**Dataset extract**.

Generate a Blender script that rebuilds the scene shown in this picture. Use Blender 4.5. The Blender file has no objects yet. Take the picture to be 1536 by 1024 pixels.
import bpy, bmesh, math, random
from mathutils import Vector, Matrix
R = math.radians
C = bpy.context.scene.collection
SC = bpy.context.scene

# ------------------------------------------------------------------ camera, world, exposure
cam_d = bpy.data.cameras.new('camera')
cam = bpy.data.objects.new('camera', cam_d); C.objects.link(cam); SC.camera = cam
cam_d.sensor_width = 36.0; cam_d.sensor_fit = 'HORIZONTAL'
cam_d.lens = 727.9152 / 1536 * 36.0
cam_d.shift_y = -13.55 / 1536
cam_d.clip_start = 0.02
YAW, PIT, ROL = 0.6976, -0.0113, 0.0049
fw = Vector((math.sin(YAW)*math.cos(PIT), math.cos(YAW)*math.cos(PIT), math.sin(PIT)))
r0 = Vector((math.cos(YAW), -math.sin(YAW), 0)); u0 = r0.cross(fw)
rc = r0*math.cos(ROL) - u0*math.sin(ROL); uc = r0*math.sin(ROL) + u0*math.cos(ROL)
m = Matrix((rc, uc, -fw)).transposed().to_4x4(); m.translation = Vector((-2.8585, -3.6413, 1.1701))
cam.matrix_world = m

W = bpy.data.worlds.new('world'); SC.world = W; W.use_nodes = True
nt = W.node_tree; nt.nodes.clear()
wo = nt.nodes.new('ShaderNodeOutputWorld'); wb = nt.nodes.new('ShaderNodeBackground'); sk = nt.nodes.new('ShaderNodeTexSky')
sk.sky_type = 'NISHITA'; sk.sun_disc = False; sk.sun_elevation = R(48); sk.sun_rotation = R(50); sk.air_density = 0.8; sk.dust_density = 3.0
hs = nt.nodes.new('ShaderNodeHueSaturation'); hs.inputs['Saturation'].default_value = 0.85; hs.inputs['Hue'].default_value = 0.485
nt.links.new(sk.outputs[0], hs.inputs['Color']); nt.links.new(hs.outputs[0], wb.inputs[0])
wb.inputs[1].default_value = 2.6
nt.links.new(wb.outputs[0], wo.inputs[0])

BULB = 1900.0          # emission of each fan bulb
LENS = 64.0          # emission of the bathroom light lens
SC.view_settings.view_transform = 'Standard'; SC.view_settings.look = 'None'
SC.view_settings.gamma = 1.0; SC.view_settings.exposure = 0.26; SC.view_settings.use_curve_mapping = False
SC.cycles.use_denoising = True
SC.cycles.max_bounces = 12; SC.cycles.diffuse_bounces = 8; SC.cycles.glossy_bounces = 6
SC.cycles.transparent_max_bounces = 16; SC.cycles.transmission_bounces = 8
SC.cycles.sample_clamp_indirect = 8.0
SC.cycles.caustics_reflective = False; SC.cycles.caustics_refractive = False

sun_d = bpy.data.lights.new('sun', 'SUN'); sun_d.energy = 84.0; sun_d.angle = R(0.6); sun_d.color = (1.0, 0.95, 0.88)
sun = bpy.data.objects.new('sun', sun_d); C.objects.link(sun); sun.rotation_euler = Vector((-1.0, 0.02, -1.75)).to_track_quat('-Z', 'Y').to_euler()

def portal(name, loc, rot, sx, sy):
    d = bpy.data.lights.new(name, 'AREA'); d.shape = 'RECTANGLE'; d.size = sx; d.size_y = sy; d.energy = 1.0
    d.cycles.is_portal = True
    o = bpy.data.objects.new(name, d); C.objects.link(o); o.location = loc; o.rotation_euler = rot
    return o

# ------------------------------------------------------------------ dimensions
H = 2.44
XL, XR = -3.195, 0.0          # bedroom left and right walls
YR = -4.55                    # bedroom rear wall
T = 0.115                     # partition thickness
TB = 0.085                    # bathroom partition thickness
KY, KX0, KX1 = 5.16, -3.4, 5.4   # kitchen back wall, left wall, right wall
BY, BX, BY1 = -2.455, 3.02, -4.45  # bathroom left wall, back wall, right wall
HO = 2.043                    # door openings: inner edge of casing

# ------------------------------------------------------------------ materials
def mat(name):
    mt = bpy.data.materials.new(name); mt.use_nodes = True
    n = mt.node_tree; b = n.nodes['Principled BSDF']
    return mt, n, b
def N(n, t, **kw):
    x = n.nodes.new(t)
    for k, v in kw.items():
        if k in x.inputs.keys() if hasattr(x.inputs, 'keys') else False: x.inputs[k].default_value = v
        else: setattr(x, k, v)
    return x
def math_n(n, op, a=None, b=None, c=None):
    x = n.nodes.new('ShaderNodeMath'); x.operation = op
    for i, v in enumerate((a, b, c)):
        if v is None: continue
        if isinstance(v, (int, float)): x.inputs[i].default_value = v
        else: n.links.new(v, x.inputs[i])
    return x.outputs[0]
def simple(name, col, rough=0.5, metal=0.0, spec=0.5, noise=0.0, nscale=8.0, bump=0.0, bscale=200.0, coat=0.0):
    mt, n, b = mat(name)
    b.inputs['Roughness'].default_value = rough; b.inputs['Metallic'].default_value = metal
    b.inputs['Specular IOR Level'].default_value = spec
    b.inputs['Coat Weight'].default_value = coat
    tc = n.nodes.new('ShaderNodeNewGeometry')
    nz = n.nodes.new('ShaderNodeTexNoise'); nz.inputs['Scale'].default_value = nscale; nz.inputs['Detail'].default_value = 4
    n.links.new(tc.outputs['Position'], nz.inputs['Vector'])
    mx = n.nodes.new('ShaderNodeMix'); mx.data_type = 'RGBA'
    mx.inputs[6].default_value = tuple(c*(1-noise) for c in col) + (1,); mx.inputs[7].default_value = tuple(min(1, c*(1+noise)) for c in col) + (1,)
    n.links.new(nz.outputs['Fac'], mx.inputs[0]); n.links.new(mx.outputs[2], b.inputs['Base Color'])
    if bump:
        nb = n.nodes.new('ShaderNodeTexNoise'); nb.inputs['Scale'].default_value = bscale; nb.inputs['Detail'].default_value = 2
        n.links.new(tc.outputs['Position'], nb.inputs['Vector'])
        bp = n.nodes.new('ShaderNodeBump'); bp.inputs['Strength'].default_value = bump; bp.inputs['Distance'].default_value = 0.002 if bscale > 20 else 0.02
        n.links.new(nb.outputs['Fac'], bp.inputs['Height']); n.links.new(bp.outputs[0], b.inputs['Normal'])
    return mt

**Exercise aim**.
Word for word, quote the lines of the material from the first line through the line with "cam.matrix_world = m", both ends included.

**Worked solution**.
Generate a Blender script that rebuilds the scene shown in this picture. Use Blender 4.5. The Blender file has no objects yet. Take the picture to be 1536 by 1024 pixels.
import bpy, bmesh, math, random
from mathutils import Vector, Matrix
R = math.radians
C = bpy.context.scene.collection
SC = bpy.context.scene

# ------------------------------------------------------------------ camera, world, exposure
cam_d = bpy.data.cameras.new('camera')
cam = bpy.data.objects.new('camera', cam_d); C.objects.link(cam); SC.camera = cam
cam_d.sensor_width = 36.0; cam_d.sensor_fit = 'HORIZONTAL'
cam_d.lens = 727.9152 / 1536 * 36.0
cam_d.shift_y = -13.55 / 1536
cam_d.clip_start = 0.02
YAW, PIT, ROL = 0.6976, -0.0113, 0.0049
fw = Vector((math.sin(YAW)*math.cos(PIT), math.cos(YAW)*math.cos(PIT), math.sin(PIT)))
r0 = Vector((math.cos(YAW), -math.sin(YAW), 0)); u0 = r0.cross(fw)
rc = r0*math.cos(ROL) - u0*math.sin(ROL); uc = r0*math.sin(ROL) + u0*math.cos(ROL)
m = Matrix((rc, uc, -fw)).transposed().to_4x4(); m.translation = Vector((-2.8585, -3.6413, 1.1701))
cam.matrix_world = m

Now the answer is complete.